#### What needs to be done
Give back exactly the lines from the one with "Recreate this scene" through the one with "COL = S.collection", inclusive, without the images.

#### Records provided
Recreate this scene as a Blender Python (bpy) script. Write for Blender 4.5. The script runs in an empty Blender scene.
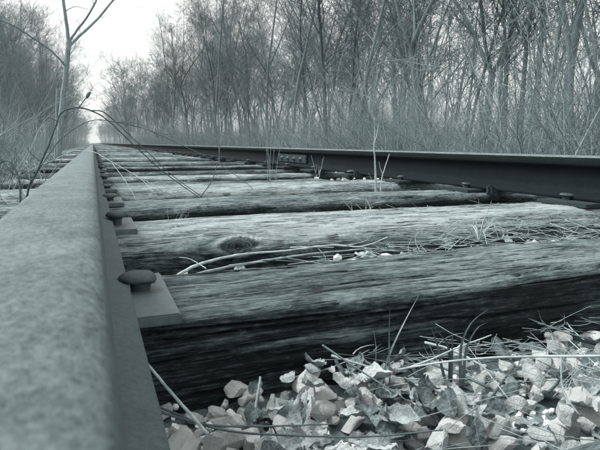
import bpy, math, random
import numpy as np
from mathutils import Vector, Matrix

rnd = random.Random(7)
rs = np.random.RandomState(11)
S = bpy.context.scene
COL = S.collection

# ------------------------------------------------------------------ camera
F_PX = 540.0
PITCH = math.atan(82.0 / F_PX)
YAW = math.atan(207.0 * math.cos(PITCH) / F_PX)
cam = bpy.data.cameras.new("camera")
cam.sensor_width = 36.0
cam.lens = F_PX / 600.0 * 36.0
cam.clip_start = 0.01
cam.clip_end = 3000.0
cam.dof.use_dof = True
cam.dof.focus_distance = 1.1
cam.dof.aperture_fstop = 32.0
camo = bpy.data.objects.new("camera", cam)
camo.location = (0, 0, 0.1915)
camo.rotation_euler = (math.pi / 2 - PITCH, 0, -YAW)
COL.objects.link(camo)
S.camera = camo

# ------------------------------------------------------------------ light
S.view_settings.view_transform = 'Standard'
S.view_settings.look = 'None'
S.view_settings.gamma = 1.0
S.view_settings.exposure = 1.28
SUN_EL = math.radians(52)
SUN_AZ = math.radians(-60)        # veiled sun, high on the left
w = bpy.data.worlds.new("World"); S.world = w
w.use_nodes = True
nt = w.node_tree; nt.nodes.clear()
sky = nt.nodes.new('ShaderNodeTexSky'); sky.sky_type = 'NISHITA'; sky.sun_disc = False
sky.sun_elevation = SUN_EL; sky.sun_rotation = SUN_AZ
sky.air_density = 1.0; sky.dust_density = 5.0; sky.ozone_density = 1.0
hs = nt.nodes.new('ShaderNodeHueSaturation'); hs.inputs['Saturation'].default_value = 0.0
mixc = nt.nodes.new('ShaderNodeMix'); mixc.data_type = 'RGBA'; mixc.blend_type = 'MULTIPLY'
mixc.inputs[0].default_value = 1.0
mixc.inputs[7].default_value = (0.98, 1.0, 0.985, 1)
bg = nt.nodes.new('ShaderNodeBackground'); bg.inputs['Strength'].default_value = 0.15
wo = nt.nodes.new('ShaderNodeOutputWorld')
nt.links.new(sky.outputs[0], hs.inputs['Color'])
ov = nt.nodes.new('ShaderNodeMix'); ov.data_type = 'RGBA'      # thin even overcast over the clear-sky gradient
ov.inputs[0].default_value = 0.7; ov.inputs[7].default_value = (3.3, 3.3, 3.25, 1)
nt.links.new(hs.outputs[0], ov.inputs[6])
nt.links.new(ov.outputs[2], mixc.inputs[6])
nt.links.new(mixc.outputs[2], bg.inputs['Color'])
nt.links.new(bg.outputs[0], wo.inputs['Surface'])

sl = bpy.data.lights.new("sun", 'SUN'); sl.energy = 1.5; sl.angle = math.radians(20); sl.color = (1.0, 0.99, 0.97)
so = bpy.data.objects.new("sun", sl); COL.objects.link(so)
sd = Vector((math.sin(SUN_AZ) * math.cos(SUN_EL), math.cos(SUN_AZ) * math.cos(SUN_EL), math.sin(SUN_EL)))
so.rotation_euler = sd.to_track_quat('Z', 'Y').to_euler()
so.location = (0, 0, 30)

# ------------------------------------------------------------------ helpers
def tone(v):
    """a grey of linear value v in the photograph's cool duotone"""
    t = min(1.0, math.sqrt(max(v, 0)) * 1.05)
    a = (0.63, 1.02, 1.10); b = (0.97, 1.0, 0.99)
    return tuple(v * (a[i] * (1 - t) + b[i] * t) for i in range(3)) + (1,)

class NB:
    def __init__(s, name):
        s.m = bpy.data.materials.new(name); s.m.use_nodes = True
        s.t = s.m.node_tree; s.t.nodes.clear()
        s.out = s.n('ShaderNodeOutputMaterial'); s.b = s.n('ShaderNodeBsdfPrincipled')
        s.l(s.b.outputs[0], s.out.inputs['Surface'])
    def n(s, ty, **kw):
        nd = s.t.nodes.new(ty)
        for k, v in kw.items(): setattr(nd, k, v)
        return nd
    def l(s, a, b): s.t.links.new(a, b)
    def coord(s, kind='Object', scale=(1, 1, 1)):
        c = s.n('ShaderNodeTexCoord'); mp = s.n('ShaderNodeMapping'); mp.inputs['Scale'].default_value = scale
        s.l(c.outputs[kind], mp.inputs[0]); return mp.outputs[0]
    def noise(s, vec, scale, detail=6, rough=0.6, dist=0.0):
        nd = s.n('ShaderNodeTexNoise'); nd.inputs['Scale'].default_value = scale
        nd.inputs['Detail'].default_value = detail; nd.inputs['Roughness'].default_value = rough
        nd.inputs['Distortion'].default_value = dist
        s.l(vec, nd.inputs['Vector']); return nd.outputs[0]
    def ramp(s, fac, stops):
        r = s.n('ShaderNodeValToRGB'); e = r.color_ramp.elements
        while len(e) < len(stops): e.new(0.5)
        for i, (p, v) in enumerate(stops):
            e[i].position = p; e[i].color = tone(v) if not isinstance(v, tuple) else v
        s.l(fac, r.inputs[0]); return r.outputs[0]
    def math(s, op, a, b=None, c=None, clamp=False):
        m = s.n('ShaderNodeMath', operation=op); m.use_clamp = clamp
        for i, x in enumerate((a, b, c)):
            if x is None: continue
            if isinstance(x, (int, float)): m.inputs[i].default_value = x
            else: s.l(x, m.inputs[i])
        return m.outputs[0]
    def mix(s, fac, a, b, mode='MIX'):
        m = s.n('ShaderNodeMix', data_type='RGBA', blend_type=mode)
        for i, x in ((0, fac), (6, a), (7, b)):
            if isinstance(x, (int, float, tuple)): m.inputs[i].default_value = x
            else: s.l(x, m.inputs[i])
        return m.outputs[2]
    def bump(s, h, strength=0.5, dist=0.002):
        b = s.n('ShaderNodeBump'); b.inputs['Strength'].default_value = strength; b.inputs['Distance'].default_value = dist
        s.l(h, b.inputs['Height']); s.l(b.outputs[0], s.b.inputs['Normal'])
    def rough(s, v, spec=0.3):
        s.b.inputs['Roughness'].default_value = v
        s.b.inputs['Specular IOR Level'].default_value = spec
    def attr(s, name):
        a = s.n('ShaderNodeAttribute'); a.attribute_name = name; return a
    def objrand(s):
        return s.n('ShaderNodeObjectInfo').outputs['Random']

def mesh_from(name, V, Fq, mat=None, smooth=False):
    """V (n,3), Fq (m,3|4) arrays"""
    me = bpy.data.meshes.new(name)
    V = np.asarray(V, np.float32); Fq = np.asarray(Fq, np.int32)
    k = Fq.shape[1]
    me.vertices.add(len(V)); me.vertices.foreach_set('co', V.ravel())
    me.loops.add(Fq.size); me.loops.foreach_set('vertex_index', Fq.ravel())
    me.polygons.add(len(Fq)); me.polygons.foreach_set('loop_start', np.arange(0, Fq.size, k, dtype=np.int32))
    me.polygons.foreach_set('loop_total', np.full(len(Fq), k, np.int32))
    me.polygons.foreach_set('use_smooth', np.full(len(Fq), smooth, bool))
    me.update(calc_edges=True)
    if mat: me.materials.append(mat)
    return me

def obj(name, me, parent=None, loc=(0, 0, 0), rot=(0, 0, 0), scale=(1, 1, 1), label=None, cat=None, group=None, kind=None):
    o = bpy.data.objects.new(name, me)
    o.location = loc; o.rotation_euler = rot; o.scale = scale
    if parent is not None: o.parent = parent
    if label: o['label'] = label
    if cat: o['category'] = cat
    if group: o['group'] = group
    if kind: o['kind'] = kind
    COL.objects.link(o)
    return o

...

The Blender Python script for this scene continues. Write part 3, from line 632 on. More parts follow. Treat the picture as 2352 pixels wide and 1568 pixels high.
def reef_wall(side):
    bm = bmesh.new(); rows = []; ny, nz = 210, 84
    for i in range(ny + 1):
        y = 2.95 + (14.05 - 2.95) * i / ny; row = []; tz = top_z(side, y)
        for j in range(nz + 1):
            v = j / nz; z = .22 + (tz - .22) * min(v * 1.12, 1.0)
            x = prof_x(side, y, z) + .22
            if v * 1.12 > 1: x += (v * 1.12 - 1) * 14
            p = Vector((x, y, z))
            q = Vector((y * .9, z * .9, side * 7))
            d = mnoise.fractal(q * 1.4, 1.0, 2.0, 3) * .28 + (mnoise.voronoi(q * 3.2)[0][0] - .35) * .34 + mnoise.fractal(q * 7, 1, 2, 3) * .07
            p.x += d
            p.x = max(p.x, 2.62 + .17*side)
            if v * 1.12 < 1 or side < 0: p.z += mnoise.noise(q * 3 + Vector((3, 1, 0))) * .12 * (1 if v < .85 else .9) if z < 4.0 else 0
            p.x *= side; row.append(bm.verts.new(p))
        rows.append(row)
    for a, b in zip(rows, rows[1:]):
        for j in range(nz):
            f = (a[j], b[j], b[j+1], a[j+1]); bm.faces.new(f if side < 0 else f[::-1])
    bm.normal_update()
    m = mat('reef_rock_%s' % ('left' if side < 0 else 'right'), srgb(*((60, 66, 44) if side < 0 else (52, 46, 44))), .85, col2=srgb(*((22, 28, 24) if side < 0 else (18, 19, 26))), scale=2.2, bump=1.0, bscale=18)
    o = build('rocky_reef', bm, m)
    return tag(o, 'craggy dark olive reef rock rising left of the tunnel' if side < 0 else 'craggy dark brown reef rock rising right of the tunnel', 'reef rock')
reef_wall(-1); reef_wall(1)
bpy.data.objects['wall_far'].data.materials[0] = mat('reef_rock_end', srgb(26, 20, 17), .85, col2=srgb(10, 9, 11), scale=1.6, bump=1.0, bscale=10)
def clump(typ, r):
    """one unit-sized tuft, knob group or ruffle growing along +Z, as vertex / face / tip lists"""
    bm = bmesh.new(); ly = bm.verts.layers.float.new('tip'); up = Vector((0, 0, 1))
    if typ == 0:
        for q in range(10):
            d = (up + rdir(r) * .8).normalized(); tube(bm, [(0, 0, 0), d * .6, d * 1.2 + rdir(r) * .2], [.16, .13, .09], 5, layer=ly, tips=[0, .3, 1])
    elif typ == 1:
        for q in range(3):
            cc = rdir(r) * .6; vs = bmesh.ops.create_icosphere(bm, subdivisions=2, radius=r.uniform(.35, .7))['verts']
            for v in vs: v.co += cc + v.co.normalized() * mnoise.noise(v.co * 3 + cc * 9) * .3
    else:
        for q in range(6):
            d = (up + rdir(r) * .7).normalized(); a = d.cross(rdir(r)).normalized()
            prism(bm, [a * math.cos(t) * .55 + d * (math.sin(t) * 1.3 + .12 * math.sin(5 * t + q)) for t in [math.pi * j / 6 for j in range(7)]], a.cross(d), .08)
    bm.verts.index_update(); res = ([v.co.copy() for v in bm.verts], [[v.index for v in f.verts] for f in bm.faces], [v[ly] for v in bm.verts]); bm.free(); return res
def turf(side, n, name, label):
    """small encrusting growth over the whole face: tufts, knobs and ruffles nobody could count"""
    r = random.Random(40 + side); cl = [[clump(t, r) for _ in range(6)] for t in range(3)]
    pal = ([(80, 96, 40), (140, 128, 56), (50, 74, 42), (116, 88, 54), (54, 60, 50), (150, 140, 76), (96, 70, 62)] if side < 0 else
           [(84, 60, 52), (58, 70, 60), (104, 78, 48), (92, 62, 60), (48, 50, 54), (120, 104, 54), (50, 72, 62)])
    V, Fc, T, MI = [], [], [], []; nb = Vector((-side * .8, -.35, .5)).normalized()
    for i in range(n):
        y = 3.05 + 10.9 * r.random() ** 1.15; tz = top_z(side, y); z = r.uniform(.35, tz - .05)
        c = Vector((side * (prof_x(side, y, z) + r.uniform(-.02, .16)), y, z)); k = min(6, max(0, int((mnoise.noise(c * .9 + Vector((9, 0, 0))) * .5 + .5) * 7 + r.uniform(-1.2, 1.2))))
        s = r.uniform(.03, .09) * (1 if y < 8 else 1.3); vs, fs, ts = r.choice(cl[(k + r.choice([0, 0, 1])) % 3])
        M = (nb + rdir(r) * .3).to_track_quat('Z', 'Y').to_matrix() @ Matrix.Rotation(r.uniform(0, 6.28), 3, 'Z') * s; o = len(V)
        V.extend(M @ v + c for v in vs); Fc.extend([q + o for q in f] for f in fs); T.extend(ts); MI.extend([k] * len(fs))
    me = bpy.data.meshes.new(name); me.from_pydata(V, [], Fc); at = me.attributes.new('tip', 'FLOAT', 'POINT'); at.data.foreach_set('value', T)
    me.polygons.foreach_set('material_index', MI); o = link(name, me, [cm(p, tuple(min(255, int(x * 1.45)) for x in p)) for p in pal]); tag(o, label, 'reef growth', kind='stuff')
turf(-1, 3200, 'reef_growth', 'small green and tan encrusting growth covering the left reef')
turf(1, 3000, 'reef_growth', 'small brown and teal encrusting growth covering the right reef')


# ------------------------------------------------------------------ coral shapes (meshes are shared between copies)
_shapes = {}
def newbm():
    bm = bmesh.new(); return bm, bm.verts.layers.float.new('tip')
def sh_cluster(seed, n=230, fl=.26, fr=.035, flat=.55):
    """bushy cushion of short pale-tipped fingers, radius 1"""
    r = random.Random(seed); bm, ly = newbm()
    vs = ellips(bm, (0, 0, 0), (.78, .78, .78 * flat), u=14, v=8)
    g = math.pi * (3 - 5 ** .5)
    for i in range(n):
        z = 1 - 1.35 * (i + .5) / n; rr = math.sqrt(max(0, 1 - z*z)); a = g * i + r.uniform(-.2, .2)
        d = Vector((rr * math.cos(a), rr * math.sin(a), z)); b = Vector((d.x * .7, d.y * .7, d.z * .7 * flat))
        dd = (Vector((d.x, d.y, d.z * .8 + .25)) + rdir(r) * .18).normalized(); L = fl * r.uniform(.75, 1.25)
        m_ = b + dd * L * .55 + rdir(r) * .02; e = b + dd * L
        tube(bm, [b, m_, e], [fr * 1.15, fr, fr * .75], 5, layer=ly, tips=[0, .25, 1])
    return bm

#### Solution
Recreate this scene as a Blender Python (bpy) script. Write for Blender 4.5. The script runs in an empty Blender scene.
import bpy, math, random
import numpy as np
from mathutils import Vector, Matrix

rnd = random.Random(7)
rs = np.random.RandomState(11)
S = bpy.context.scene
COL = S.collection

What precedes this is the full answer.